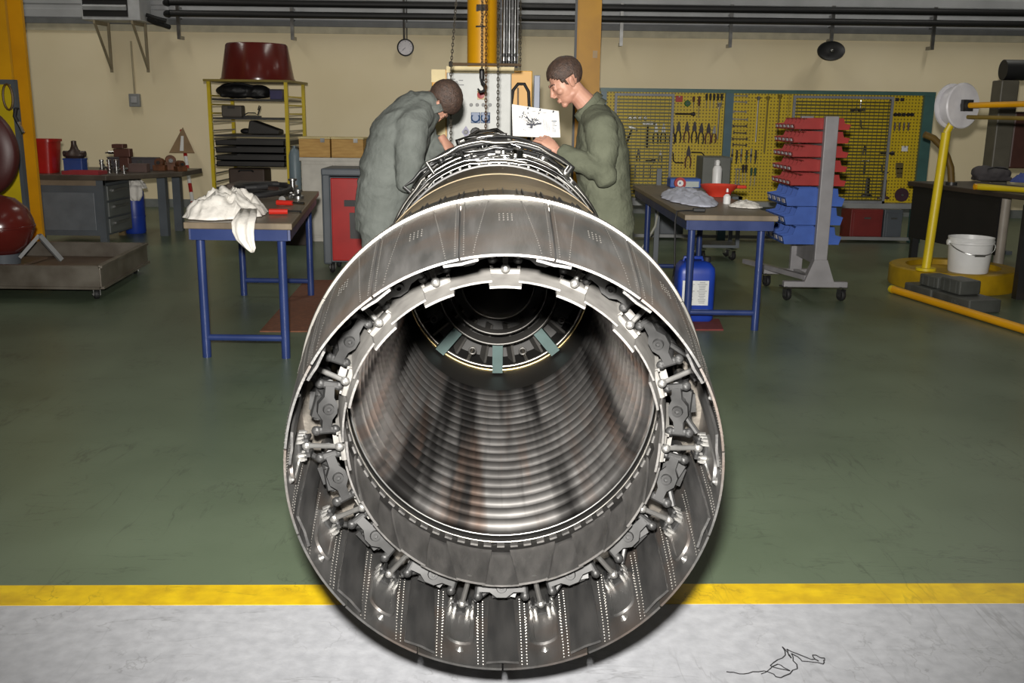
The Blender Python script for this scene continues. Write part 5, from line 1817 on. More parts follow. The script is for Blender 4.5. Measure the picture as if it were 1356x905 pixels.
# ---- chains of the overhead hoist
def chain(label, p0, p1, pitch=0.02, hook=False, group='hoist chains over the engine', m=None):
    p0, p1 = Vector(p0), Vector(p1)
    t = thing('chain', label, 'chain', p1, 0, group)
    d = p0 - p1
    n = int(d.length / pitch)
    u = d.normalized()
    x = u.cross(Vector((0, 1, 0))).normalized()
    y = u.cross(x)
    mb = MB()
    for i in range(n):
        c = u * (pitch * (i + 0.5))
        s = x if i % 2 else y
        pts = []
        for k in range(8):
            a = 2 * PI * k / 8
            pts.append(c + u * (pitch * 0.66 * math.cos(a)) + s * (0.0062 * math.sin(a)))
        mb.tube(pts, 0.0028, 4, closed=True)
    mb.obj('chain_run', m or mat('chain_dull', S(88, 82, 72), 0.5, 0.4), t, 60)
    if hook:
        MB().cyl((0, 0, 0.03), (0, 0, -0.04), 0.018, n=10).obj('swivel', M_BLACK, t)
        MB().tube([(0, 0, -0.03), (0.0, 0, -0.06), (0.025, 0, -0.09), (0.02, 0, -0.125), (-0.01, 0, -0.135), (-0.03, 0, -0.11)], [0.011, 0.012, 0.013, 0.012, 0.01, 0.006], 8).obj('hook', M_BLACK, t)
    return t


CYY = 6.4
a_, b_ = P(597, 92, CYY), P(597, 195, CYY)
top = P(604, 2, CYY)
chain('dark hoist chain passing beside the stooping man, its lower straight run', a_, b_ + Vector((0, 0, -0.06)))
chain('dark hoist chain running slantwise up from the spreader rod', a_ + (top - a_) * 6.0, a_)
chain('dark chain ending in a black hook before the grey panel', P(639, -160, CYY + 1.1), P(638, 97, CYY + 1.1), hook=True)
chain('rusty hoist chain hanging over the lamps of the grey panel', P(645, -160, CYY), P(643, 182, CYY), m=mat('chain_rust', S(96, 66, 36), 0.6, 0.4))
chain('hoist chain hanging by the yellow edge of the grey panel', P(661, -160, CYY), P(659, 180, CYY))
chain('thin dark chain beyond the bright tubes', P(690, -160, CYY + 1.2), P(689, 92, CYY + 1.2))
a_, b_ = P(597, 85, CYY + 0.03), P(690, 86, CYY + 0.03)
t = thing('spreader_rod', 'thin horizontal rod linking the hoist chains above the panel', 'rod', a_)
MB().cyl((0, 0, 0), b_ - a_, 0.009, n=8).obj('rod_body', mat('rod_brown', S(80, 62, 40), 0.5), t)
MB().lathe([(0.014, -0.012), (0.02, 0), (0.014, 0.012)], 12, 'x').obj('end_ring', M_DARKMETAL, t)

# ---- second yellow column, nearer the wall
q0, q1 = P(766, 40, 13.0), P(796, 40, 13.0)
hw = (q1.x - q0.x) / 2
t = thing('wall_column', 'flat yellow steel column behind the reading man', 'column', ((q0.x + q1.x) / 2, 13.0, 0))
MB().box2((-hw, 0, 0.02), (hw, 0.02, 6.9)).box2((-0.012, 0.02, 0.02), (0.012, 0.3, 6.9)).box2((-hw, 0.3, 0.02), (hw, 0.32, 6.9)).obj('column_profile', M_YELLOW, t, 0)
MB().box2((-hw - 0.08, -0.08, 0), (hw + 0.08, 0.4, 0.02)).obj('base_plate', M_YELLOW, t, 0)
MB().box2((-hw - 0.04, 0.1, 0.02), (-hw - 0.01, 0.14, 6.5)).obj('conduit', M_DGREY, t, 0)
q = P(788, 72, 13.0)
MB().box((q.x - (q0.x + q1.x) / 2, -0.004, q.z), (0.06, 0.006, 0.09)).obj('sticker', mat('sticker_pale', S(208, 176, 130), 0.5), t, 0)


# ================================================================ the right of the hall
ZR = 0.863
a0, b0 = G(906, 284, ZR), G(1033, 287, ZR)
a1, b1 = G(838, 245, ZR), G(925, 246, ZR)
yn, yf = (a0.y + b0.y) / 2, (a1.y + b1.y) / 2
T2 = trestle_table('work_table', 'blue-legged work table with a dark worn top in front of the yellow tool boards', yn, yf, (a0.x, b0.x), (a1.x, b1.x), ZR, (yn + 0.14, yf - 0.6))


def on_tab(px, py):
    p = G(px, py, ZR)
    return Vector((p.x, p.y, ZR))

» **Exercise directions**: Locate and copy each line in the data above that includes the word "from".

» **The result**:
The Blender Python script for this scene continues. Write part 5, from line 1817 on. More parts follow. The script is for Blender 4.5. Measure the picture as if it were 1356x905 pixels.
chain('dark hoist chain running slantwise up from the spreader rod', a_ + (top - a_) * 6.0, a_)